Data records
○ ○ ○ ○ ○ ○ ○
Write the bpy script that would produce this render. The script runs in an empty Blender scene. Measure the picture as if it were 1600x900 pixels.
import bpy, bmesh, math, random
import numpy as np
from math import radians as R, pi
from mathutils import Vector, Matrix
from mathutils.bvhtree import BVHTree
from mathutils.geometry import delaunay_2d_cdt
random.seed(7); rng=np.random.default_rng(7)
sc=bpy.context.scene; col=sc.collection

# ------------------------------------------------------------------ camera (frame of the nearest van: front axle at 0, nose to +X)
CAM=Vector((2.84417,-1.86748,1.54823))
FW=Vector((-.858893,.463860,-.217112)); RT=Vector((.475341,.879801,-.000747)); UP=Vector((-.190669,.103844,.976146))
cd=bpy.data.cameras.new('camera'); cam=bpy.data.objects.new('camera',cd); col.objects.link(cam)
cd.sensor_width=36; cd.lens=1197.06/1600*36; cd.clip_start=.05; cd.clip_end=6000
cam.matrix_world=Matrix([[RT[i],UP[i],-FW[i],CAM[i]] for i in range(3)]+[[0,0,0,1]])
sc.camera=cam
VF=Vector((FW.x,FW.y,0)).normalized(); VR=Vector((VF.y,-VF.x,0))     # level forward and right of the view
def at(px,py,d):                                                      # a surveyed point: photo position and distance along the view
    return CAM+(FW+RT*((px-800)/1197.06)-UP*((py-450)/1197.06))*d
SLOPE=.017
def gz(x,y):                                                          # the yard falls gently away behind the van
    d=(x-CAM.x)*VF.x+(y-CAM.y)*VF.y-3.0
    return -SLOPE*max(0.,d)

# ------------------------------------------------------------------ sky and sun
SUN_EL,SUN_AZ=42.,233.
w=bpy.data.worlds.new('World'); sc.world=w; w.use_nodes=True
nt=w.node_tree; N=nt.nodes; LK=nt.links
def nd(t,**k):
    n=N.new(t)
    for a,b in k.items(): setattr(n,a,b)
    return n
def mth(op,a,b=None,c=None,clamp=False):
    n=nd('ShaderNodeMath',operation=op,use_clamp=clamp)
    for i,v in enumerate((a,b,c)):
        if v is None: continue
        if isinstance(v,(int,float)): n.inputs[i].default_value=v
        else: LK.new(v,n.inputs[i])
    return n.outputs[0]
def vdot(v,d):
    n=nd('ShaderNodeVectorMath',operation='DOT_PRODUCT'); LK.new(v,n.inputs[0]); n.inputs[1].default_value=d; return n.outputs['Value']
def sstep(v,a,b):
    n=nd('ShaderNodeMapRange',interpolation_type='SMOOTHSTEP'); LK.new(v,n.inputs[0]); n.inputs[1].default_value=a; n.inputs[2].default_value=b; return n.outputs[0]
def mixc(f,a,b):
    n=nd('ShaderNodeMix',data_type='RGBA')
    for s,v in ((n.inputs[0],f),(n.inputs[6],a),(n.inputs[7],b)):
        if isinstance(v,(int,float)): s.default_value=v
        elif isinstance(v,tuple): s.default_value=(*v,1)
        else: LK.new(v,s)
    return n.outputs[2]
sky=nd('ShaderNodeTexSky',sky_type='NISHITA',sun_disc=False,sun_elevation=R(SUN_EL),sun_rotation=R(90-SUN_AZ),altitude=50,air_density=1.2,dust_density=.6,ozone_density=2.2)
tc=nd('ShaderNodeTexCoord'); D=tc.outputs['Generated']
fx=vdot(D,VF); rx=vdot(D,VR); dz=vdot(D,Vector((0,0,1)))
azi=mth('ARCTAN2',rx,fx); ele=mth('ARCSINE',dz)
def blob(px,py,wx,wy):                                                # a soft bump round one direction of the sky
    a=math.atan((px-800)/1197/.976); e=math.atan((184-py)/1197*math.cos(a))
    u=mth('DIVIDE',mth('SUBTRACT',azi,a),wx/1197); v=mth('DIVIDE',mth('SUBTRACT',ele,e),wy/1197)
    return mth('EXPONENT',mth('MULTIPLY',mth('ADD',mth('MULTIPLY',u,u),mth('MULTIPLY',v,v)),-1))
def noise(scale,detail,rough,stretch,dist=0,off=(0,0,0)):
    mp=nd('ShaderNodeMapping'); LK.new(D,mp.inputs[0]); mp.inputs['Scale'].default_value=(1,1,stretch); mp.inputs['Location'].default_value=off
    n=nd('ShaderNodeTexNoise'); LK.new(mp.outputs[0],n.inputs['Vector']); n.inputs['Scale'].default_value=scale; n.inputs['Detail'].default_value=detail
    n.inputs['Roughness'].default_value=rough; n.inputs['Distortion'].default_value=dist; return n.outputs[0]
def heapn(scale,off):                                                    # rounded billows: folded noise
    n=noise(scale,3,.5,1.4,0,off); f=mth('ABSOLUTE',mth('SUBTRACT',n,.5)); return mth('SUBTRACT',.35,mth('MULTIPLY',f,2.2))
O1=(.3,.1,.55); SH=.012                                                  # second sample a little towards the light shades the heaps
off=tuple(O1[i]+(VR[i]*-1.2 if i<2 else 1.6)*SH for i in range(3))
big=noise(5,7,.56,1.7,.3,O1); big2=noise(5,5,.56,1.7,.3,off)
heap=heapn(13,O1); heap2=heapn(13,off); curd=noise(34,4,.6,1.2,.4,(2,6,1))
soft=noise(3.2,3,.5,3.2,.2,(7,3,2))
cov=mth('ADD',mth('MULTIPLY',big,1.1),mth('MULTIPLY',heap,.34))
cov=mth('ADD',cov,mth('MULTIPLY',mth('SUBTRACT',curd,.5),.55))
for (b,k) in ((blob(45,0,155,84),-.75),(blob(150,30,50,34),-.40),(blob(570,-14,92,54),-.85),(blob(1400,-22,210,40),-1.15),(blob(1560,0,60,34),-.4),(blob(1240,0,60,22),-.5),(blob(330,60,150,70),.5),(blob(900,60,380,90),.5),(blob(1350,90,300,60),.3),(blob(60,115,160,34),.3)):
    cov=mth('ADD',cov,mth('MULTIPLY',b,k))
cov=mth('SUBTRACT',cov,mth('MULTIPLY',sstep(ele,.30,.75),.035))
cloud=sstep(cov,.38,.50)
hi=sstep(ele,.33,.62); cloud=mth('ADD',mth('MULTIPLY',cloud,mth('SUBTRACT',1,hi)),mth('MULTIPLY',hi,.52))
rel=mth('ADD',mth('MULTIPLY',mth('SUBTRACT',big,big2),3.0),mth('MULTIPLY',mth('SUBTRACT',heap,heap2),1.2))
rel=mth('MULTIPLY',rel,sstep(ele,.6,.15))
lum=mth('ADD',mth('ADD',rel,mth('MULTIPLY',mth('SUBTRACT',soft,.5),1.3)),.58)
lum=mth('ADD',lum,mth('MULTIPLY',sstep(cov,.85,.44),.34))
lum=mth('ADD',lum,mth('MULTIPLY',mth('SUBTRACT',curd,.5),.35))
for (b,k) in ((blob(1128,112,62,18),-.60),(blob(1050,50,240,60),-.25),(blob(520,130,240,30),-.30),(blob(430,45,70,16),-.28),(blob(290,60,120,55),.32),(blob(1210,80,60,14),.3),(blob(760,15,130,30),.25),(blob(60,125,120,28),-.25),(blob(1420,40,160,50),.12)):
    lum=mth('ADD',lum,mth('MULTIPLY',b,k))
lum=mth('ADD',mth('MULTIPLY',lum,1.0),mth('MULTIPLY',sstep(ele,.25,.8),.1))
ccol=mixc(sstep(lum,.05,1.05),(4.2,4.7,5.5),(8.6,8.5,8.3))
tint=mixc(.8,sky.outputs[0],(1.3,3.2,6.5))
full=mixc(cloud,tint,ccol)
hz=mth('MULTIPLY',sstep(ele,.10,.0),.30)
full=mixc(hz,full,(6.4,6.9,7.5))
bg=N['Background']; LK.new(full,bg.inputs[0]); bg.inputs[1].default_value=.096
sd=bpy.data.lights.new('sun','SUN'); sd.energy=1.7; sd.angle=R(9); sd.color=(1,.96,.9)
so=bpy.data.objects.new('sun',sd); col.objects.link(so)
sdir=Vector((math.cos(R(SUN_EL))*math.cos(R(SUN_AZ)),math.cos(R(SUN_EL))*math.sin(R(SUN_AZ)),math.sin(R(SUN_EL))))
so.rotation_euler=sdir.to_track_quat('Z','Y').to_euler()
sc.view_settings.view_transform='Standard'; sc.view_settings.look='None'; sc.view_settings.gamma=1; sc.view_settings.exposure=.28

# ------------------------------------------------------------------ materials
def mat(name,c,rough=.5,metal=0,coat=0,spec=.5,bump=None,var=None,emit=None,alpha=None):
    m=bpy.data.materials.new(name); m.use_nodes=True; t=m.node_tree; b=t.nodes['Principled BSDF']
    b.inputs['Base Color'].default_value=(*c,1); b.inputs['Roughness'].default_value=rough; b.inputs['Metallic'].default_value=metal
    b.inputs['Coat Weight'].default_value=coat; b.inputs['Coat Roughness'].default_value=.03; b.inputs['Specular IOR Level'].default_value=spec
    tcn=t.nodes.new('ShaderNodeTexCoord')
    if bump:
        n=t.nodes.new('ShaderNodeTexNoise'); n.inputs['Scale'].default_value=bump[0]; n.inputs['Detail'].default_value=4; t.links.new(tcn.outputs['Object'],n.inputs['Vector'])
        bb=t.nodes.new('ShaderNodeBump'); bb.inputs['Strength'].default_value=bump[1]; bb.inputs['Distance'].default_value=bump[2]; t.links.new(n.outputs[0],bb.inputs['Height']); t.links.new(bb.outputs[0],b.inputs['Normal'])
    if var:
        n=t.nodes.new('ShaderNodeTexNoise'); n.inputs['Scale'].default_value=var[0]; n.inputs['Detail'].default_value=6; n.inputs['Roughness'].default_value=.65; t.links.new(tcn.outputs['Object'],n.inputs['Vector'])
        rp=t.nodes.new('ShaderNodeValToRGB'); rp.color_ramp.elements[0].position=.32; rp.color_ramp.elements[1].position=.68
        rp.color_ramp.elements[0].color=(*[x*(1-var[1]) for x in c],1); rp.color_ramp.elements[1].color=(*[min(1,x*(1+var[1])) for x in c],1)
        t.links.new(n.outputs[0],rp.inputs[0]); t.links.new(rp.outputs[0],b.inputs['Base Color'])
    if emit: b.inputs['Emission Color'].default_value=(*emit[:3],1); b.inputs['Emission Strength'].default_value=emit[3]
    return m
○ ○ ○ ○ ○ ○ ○
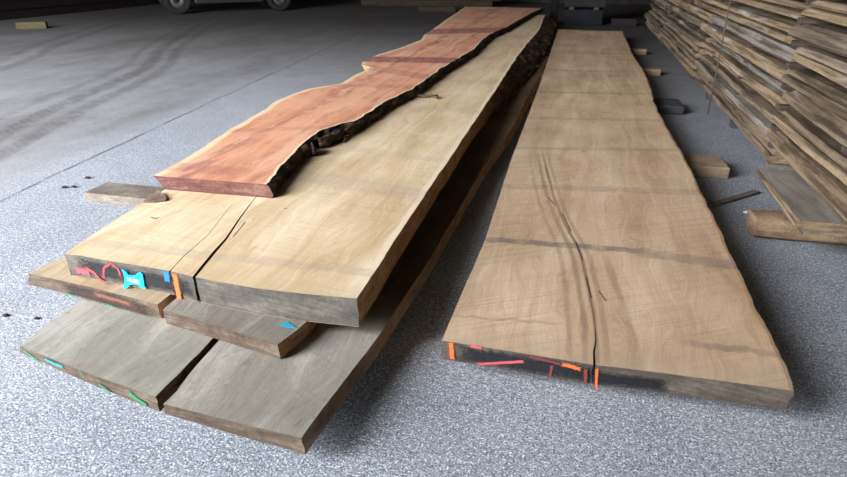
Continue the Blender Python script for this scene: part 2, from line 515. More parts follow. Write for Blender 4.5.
○ ○ ○ ○ ○ ○ ○
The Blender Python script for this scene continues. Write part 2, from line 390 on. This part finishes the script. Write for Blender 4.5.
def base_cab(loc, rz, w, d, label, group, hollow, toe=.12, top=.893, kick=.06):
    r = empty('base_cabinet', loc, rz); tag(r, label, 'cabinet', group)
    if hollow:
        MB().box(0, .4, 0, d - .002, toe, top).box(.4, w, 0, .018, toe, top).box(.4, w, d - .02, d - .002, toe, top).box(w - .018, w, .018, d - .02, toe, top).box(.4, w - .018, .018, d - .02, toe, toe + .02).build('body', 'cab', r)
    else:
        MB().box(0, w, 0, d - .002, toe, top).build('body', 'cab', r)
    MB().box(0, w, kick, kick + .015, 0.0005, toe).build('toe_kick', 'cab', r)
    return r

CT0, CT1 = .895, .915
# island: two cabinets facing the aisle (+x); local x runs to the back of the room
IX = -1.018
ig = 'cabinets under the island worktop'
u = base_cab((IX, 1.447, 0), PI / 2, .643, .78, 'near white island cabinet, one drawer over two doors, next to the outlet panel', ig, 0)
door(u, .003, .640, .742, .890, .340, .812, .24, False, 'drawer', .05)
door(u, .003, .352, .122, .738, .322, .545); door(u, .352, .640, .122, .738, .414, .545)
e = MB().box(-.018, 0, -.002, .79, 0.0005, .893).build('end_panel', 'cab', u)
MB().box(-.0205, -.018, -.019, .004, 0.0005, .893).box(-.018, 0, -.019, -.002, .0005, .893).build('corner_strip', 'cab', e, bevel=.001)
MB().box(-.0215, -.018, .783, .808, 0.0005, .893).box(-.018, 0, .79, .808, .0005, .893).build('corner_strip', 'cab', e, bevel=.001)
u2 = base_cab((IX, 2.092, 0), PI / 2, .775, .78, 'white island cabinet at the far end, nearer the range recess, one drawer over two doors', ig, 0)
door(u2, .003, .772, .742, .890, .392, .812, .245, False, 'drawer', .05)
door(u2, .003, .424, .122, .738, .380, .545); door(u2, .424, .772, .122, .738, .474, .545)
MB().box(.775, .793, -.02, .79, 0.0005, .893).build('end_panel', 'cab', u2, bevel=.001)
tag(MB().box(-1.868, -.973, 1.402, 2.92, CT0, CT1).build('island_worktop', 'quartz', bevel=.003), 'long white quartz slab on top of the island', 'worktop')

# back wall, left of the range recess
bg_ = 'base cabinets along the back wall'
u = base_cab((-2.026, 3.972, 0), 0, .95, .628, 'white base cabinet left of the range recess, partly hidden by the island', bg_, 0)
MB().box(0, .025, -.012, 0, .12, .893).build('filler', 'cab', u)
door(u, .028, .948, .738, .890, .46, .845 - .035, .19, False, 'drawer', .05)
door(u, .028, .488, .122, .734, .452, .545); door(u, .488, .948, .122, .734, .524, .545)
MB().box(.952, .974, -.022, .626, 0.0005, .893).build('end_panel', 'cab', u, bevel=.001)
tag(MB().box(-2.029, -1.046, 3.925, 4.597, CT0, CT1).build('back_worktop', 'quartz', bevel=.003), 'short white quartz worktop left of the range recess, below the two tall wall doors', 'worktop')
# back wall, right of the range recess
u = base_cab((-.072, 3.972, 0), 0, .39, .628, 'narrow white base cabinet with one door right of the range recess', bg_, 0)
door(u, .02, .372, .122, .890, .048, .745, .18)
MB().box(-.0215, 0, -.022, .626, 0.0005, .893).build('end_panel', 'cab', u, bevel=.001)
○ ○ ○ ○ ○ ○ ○
Within the listing above, locate the line containing "Write the bpy" and the line containing "sc=bpy.context.scene; col=sc.collection". Reproduce those two lines and all lines between them exactly, with nothing added.

Write the bpy script that would produce this render. The script runs in an empty Blender scene. Measure the picture as if it were 1600x900 pixels.
import bpy, bmesh, math, random
import numpy as np
from math import radians as R, pi
from mathutils import Vector, Matrix
from mathutils.bvhtree import BVHTree
from mathutils.geometry import delaunay_2d_cdt
random.seed(7); rng=np.random.default_rng(7)
sc=bpy.context.scene; col=sc.collection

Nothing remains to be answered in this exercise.